Alle sue spalle c’era il quartiere Khmer, all’epoca costituito di misere baracche su palafitte che i cambogiani ancora oggi utilizzano per far fronte ai frequenti allagamenti lungo le rive del Tonlè Saap.
Più ad ovest venne lasciato un quartiere per le etnie “asiatiche miste” per gli immigrati provenienti dalle colonie indocinesi e utilizzati per i lavori di modernizzazione. Migliaia furono i cambogiani (khmer) e i “coloni” sfruttati per la costruzione di argini, strade e palazzi con salari da fame.
Girando in tuc-tuc per il centro di Phnom Penh, sembra di rivivere il triste destino dell’antica capitale Angkor: abbandonata all’aggressione della vegetazione.

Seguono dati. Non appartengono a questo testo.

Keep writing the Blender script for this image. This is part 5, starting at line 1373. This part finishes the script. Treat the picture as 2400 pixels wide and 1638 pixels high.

Palazzi di vetro e cemento lungo gli ampi boulevard alla francese, “schiacciano” le antiche residenze. Villini Decò e palazzine neo-classiche sono ricoperte oggi da antenne paraboliche e cartelloni pubblicitari. Cavi elettrici corrono lungo antichi stucchi come le radici nel Ta Prom, ma senza donare all’edificio lo stesso fascino.
Ci vorrebbe un miracolo o meglio, un altro film. Fu infatti la sexy Angelina Jolie grazie al ruolo di Lara Croft (Tomb Raider, 2001) a far conoscere i tesori di Angkor in tutto il mondo, e piovere sovvenzioni internazionali per i suo restauro. Oggi Angkor e i suoi templi viene visitata da oltre 4000 visitatori al giorno.
Si potrebbe chiedere ad Scarlett Johansson di girare il sequel di LOST IN PHNOM PENH!